Niente più donne a spasso per la Francia socialista e le sue periferie a maggioranza musulmana. In un sobborgo di Lione, la giornalista di France 2 TV,  Caroline Sinz, intervista donne che vivono nelle comunità a maggioranza islamica, e qualcuna le confida, molto semplicemente: “Ho paura di uscire. Ormai indosso solo vestiti larghi e giro senza trucco per evitare di essere presa di mira”. Dai caffè alle strade, le donne stanno sparendo dalla circolazione.

E’ la paura a dettare i nuovi codici comportamentali, come spiega il reportage mandato in onda in Francia prima di Natale, che il ministro per gli Affari digitali ha giudicato un “intollerabile caso di discriminazione contro le donne”. Salvo poi aggiustare il tiro spiegando che non si tratta in alcun modo di questioni religiose.

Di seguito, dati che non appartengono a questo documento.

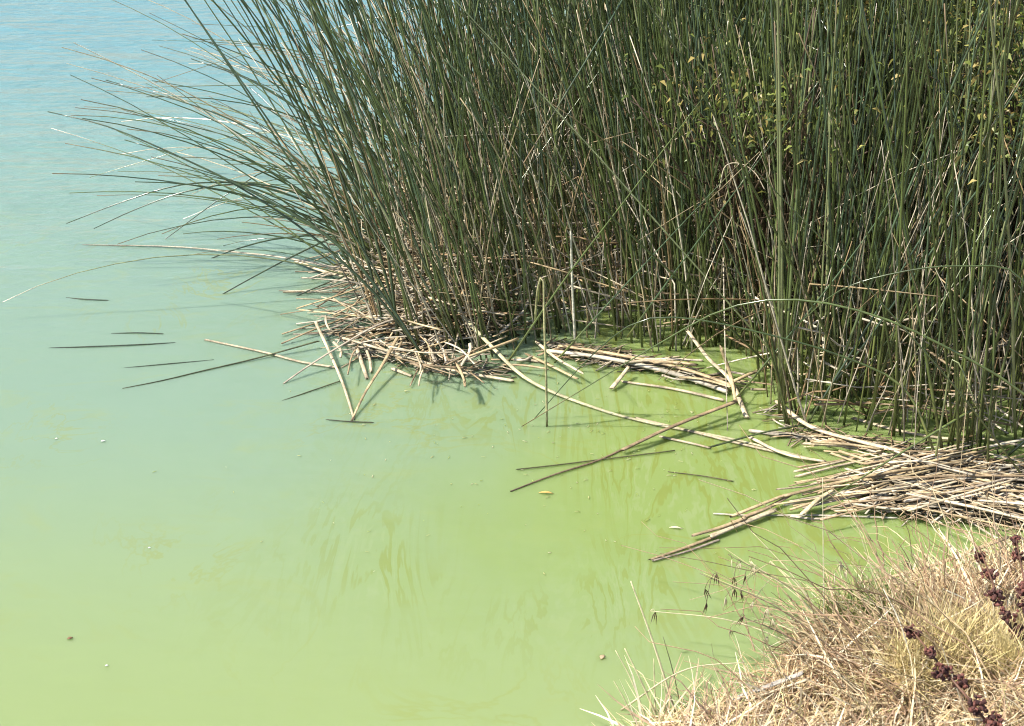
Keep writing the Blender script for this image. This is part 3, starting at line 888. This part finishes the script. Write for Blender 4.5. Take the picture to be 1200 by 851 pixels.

Quello del ministro Lemaire è l’ennesimo caso in cui si finge di non vedere la radice del problema e ci si rifiuta di affrontare il crescente pericolo della islamizzazione.  

Nel distretto di Seine-Saint-Denis, una zona abitata da oltre 600mila musulmani (su una popolazione di 1,4 milioni di persone), le donne tendono a rintanarsi in casa, incapaci di ‘integrarsi’ nella società islamica parallela. Negli ultimi anni, l’islamizzazione di certi quartieri è stata alimentata dagli investimenti di stati come il Qatar, che hanno fatto fiorire nuove moschee un po’ ovunque. Ben 22 i miliardi di dollari impiegati nella diffusione dell’islam salafita e della sharia, la legge coranica, che parla chiaro sul ruolo della donna nell’islam.

Se non puoi neanche uscire di casa senza il permesso di tuo marito, è ovvio che poi interi quartieri europei somigliano sempre di più all’Arabia Saudita. Ma i finanziamenti a pioggia che arrivano dagli Stati del Golfo, in realtà, possono sorprendere soltanto quelle élites politiche e culturali a cui dà prurito parlare di “scontro di civiltà”. La subordinazione della donna a una società patriarcale, l’umiliazione continua, l’applicazione di un “diritto parallelo” a quello vigente nei Paesi occidentali, va avanti da decenni in tanti Paesi europei, e tutto questo è avvenuto proprio sotto il naso di quei politici schierati per i diritti della donna, ma che hanno scelto di abbassare lo sguardo davanti all’islamizzazione. 

Nel 2002 Samira Bellil (nella foto) ha raccontato la sua adolescenza nei sobborghi francesi, nell’autobiografia Dans l’enfer des tournantes (titolo inglese To Hell and Back, “All’inferno e ritorno”). “Dal momento in cui una ragazza esce di casa, i giovani musulmani credono di avere il diritto di giudicarla e aggredirla”. Lei stessa è stata violentata perché “ogni ragazza che fuma, si trucca o indossa certi vestiti è una puttana”. E va punita. A distanza di anni dallo scioccante libro della Bellil sulle periferie parigine, la situazione sembra peggiorata. Il numero di matrimoni forzati o combinati è in crescita, insieme alla diffusione della poligamia e al numero delle donne costrette ad abbandonare la scuola. E cosa fanno i ministri francesi? Si fingono sorpresi – ma non troppo indignati! – se le donne sottoposte a tutto questo poi spariscono dalle strade. “Liberté, égalité, fraternité” , benvenuti in Francia.